The request -> Your task is to repeat the listing exactly.

========================

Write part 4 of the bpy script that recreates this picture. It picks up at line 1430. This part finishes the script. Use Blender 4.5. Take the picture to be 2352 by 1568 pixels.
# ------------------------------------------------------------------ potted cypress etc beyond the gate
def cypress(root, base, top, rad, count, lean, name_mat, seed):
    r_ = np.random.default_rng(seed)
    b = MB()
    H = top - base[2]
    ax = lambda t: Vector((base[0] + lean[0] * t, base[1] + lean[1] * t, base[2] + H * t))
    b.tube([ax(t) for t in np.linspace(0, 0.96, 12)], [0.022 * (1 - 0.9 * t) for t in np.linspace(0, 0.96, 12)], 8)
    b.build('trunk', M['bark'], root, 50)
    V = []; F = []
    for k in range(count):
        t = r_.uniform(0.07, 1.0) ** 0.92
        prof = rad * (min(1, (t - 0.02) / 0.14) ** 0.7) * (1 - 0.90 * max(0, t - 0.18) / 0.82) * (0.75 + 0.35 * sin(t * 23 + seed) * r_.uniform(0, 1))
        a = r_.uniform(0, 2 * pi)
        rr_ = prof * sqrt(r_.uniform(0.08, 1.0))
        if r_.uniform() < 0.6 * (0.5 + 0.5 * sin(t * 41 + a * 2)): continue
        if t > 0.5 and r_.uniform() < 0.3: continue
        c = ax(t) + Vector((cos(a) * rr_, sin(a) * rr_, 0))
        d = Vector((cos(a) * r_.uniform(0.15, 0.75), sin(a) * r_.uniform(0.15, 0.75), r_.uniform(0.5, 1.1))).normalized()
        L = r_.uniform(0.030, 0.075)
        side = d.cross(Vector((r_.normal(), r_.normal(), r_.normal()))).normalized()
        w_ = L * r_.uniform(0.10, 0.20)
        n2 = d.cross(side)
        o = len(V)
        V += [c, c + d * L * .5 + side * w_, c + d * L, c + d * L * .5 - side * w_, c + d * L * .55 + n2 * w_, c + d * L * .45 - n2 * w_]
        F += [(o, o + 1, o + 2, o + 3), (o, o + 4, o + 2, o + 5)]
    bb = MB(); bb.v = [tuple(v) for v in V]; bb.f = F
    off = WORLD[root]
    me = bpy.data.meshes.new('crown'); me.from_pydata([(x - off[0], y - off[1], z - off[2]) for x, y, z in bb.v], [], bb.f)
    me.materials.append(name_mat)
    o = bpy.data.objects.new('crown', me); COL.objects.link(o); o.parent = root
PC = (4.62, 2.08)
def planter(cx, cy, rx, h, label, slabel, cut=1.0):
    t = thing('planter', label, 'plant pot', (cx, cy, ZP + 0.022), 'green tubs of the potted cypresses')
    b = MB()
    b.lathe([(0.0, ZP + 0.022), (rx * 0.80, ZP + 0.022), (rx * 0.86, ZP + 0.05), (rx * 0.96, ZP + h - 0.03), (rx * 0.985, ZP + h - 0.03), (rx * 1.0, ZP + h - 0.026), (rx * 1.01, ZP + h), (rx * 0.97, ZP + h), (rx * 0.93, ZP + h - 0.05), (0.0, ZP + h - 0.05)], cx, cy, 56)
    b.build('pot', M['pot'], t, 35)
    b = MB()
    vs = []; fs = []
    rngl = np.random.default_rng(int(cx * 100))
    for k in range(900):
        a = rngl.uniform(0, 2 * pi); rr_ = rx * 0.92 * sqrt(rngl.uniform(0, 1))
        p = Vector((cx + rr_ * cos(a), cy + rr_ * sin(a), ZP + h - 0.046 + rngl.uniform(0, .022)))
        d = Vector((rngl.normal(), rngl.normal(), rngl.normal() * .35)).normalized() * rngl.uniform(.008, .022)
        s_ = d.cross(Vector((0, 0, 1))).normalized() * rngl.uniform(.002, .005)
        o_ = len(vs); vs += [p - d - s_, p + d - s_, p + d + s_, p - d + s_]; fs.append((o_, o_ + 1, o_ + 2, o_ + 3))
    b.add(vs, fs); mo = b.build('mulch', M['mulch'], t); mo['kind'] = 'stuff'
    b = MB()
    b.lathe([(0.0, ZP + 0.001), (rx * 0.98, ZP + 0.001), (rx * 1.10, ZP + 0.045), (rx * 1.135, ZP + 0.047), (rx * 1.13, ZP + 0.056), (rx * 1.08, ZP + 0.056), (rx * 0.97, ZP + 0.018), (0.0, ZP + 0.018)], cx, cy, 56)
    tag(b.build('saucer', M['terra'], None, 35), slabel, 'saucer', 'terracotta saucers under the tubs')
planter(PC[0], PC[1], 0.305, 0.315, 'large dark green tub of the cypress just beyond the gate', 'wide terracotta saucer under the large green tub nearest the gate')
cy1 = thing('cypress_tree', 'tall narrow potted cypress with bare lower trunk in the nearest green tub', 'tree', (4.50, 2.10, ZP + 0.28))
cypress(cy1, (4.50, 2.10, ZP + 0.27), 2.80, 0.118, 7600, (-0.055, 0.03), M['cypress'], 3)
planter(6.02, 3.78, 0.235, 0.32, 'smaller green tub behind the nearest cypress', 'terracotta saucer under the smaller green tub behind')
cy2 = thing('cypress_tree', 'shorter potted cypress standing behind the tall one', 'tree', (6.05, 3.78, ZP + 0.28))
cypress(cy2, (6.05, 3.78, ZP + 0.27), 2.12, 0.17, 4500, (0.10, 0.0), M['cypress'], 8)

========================

Exercise result ->
Write part 4 of the bpy script that recreates this picture. It picks up at line 1430. This part finishes the script. Use Blender 4.5. Take the picture to be 2352 by 1568 pixels.
# ------------------------------------------------------------------ potted cypress etc beyond the gate
def cypress(root, base, top, rad, count, lean, name_mat, seed):
    r_ = np.random.default_rng(seed)
    b = MB()
    H = top - base[2]
    ax = lambda t: Vector((base[0] + lean[0] * t, base[1] + lean[1] * t, base[2] + H * t))
    b.tube([ax(t) for t in np.linspace(0, 0.96, 12)], [0.022 * (1 - 0.9 * t) for t in np.linspace(0, 0.96, 12)], 8)
    b.build('trunk', M['bark'], root, 50)
    V = []; F = []
    for k in range(count):
        t = r_.uniform(0.07, 1.0) ** 0.92
        prof = rad * (min(1, (t - 0.02) / 0.14) ** 0.7) * (1 - 0.90 * max(0, t - 0.18) / 0.82) * (0.75 + 0.35 * sin(t * 23 + seed) * r_.uniform(0, 1))
        a = r_.uniform(0, 2 * pi)
        rr_ = prof * sqrt(r_.uniform(0.08, 1.0))
        if r_.uniform() < 0.6 * (0.5 + 0.5 * sin(t * 41 + a * 2)): continue
        if t > 0.5 and r_.uniform() < 0.3: continue
        c = ax(t) + Vector((cos(a) * rr_, sin(a) * rr_, 0))
        d = Vector((cos(a) * r_.uniform(0.15, 0.75), sin(a) * r_.uniform(0.15, 0.75), r_.uniform(0.5, 1.1))).normalized()
        L = r_.uniform(0.030, 0.075)
        side = d.cross(Vector((r_.normal(), r_.normal(), r_.normal()))).normalized()
        w_ = L * r_.uniform(0.10, 0.20)
        n2 = d.cross(side)
        o = len(V)
        V += [c, c + d * L * .5 + side * w_, c + d * L, c + d * L * .5 - side * w_, c + d * L * .55 + n2 * w_, c + d * L * .45 - n2 * w_]
        F += [(o, o + 1, o + 2, o + 3), (o, o + 4, o + 2, o + 5)]
    bb = MB(); bb.v = [tuple(v) for v in V]; bb.f = F
    off = WORLD[root]
    me = bpy.data.meshes.new('crown'); me.from_pydata([(x - off[0], y - off[1], z - off[2]) for x, y, z in bb.v], [], bb.f)
    me.materials.append(name_mat)
    o = bpy.data.objects.new('crown', me); COL.objects.link(o); o.parent = root
PC = (4.62, 2.08)
def planter(cx, cy, rx, h, label, slabel, cut=1.0):
    t = thing('planter', label, 'plant pot', (cx, cy, ZP + 0.022), 'green tubs of the potted cypresses')
    b = MB()
    b.lathe([(0.0, ZP + 0.022), (rx * 0.80, ZP + 0.022), (rx * 0.86, ZP + 0.05), (rx * 0.96, ZP + h - 0.03), (rx * 0.985, ZP + h - 0.03), (rx * 1.0, ZP + h - 0.026), (rx * 1.01, ZP + h), (rx * 0.97, ZP + h), (rx * 0.93, ZP + h - 0.05), (0.0, ZP + h - 0.05)], cx, cy, 56)
    b.build('pot', M['pot'], t, 35)
    b = MB()
    vs = []; fs = []
    rngl = np.random.default_rng(int(cx * 100))
    for k in range(900):
        a = rngl.uniform(0, 2 * pi); rr_ = rx * 0.92 * sqrt(rngl.uniform(0, 1))
        p = Vector((cx + rr_ * cos(a), cy + rr_ * sin(a), ZP + h - 0.046 + rngl.uniform(0, .022)))
        d = Vector((rngl.normal(), rngl.normal(), rngl.normal() * .35)).normalized() * rngl.uniform(.008, .022)
        s_ = d.cross(Vector((0, 0, 1))).normalized() * rngl.uniform(.002, .005)
        o_ = len(vs); vs += [p - d - s_, p + d - s_, p + d + s_, p - d + s_]; fs.append((o_, o_ + 1, o_ + 2, o_ + 3))
    b.add(vs, fs); mo = b.build('mulch', M['mulch'], t); mo['kind'] = 'stuff'
    b = MB()
    b.lathe([(0.0, ZP + 0.001), (rx * 0.98, ZP + 0.001), (rx * 1.10, ZP + 0.045), (rx * 1.135, ZP + 0.047), (rx * 1.13, ZP + 0.056), (rx * 1.08, ZP + 0.056), (rx * 0.97, ZP + 0.018), (0.0, ZP + 0.018)], cx, cy, 56)
    tag(b.build('saucer', M['terra'], None, 35), slabel, 'saucer', 'terracotta saucers under the tubs')
planter(PC[0], PC[1], 0.305, 0.315, 'large dark green tub of the cypress just beyond the gate', 'wide terracotta saucer under the large green tub nearest the gate')
cy1 = thing('cypress_tree', 'tall narrow potted cypress with bare lower trunk in the nearest green tub', 'tree', (4.50, 2.10, ZP + 0.28))
cypress(cy1, (4.50, 2.10, ZP + 0.27), 2.80, 0.118, 7600, (-0.055, 0.03), M['cypress'], 3)
planter(6.02, 3.78, 0.235, 0.32, 'smaller green tub behind the nearest cypress', 'terracotta saucer under the smaller green tub behind')
cy2 = thing('cypress_tree', 'shorter potted cypress standing behind the tall one', 'tree', (6.05, 3.78, ZP + 0.28))
cypress(cy2, (6.05, 3.78, ZP + 0.27), 2.12, 0.17, 4500, (0.10, 0.0), M['cypress'], 8)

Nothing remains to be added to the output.